Copy the lines of the data below exactly, starting at the first and stopping after the line that contains "182), 0.7, 0.2)"; include no pictures.

++++++

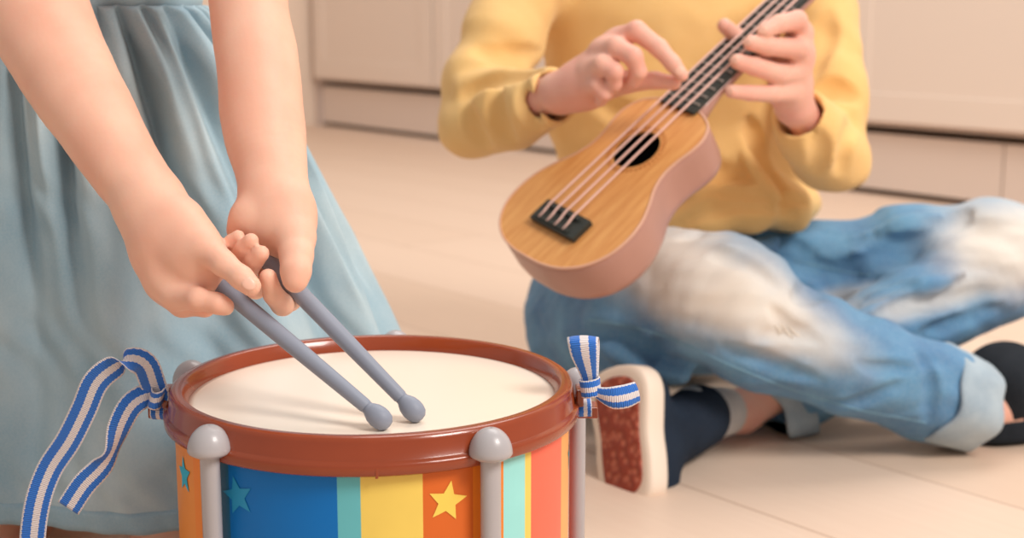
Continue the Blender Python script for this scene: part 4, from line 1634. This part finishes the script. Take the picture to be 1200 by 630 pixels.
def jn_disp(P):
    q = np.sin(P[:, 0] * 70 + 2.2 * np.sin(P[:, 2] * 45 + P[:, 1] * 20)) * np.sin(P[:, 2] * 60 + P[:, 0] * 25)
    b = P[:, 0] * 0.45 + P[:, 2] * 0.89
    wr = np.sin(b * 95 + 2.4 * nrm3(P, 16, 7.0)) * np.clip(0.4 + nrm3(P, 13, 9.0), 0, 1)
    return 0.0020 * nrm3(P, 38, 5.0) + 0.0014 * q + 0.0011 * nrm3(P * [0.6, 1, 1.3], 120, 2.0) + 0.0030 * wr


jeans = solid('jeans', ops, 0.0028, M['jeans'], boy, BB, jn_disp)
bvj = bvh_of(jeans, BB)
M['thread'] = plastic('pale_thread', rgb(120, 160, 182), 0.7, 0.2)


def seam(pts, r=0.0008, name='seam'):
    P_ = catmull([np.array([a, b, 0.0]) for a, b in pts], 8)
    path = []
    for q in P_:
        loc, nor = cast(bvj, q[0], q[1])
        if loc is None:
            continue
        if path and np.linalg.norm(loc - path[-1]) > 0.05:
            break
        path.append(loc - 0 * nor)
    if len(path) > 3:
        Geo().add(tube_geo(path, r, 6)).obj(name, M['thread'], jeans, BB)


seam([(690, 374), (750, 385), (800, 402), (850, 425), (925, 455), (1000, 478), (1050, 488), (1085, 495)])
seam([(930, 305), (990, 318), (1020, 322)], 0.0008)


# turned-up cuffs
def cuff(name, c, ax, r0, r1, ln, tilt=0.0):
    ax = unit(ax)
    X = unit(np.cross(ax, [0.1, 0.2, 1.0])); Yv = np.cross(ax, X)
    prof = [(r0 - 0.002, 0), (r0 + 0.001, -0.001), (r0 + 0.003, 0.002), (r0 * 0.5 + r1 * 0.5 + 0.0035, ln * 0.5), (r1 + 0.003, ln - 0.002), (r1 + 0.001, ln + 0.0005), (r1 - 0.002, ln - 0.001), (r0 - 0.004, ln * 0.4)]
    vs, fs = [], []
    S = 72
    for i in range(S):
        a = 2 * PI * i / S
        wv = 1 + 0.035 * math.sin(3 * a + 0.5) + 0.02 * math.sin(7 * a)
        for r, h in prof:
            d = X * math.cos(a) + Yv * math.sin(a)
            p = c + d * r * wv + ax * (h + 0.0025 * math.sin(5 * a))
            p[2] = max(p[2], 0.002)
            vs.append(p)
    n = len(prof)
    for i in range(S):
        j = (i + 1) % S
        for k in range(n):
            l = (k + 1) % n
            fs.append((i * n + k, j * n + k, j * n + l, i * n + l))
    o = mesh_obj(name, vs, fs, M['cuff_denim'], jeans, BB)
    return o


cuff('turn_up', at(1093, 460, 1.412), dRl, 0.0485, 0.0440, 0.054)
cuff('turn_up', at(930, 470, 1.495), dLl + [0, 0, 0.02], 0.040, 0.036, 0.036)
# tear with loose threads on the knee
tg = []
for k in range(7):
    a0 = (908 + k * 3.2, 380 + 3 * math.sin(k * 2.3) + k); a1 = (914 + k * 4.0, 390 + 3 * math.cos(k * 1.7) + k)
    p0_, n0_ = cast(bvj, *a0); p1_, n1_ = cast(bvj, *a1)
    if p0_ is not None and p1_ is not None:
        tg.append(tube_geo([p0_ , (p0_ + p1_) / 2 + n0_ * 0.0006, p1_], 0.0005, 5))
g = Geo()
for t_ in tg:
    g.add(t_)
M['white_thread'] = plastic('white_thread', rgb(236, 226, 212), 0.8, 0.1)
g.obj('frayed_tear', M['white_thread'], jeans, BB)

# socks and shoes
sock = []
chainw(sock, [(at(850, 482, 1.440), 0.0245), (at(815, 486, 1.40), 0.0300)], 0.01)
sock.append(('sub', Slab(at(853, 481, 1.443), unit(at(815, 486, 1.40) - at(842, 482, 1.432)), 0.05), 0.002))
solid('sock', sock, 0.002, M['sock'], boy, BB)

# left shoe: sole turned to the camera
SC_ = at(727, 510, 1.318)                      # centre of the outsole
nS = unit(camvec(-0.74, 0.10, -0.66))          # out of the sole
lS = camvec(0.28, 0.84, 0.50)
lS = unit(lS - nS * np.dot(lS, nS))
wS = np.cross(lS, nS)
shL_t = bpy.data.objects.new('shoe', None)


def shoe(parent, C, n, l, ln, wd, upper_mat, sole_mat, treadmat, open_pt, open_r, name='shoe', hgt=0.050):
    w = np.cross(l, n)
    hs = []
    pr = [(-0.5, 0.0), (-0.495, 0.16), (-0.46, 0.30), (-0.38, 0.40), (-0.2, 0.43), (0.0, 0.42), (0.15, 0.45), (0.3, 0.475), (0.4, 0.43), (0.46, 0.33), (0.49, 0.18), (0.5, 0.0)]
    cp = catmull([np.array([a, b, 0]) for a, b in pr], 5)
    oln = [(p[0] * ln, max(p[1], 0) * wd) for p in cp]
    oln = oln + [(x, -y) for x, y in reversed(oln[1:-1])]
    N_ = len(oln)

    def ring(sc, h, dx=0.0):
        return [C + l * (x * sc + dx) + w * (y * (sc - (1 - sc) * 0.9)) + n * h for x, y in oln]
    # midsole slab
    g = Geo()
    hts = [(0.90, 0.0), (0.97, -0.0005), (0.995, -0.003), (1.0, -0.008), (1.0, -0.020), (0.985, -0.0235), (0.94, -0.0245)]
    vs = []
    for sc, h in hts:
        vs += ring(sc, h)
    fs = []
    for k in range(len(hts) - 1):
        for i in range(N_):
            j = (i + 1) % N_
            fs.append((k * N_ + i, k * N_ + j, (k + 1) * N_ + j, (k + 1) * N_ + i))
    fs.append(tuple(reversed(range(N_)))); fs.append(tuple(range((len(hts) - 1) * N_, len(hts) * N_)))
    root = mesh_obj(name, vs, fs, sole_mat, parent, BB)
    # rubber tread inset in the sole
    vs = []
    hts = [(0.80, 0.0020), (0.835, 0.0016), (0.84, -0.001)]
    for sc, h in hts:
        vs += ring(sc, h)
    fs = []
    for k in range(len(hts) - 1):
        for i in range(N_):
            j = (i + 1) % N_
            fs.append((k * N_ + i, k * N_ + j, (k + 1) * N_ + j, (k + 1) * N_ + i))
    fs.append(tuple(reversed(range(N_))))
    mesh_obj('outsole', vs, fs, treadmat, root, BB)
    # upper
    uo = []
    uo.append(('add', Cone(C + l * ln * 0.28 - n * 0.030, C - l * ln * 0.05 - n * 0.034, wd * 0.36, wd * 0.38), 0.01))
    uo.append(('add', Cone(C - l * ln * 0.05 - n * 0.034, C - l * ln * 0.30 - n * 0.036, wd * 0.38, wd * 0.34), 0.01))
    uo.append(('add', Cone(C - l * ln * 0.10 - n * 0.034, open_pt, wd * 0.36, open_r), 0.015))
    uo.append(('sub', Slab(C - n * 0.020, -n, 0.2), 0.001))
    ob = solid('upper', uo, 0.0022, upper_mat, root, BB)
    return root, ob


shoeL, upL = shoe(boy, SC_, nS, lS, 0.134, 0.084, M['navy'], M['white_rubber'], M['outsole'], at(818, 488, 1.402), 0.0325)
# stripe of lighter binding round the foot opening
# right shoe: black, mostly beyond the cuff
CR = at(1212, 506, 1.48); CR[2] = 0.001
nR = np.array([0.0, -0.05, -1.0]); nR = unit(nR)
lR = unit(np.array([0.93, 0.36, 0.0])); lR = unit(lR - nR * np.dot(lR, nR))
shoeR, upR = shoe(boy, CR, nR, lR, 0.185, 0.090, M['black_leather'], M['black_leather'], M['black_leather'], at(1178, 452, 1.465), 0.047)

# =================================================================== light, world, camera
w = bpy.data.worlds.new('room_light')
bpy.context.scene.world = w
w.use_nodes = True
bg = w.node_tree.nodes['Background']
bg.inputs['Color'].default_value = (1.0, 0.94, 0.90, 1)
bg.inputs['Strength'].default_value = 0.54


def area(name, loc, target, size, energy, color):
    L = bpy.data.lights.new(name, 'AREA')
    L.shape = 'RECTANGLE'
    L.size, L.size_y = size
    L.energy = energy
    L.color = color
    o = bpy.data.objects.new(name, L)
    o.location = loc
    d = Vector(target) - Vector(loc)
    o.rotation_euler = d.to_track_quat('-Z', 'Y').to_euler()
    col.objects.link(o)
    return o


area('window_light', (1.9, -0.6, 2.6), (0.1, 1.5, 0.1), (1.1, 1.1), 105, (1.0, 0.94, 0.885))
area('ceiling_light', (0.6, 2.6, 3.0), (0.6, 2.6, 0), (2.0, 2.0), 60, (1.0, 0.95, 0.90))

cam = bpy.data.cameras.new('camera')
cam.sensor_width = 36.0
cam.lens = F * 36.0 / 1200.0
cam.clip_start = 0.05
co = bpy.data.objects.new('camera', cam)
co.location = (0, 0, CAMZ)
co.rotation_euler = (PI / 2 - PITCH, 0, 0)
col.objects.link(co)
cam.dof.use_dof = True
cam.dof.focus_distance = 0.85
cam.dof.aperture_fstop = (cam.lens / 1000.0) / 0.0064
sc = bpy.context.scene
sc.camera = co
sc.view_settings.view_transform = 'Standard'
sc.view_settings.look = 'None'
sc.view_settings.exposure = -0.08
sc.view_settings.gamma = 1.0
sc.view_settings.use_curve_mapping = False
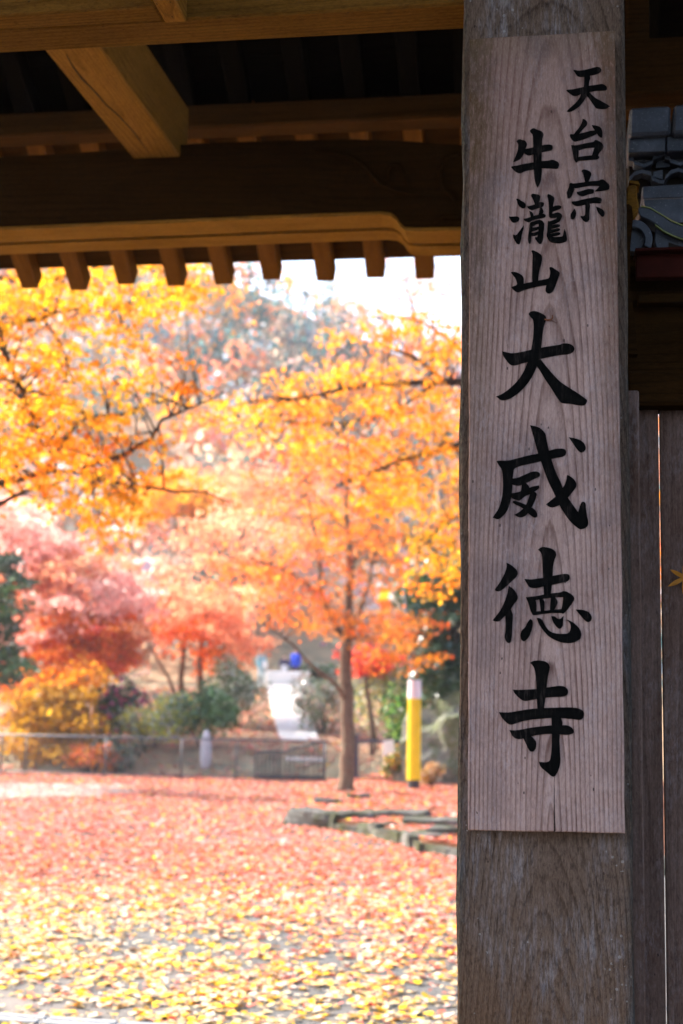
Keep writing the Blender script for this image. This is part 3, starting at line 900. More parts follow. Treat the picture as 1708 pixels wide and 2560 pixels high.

++++++

> [ANSWER FOR THIS EXERCISE]:
Continue the Blender Python script for this scene: part 4, from line 1634. This part finishes the script. Take the picture to be 1200 by 630 pixels.
def jn_disp(P):
    q = np.sin(P[:, 0] * 70 + 2.2 * np.sin(P[:, 2] * 45 + P[:, 1] * 20)) * np.sin(P[:, 2] * 60 + P[:, 0] * 25)
    b = P[:, 0] * 0.45 + P[:, 2] * 0.89
    wr = np.sin(b * 95 + 2.4 * nrm3(P, 16, 7.0)) * np.clip(0.4 + nrm3(P, 13, 9.0), 0, 1)
    return 0.0020 * nrm3(P, 38, 5.0) + 0.0014 * q + 0.0011 * nrm3(P * [0.6, 1, 1.3], 120, 2.0) + 0.0030 * wr


jeans = solid('jeans', ops, 0.0028, M['jeans'], boy, BB, jn_disp)
bvj = bvh_of(jeans, BB)
M['thread'] = plastic('pale_thread', rgb(120, 160, 182), 0.7, 0.2)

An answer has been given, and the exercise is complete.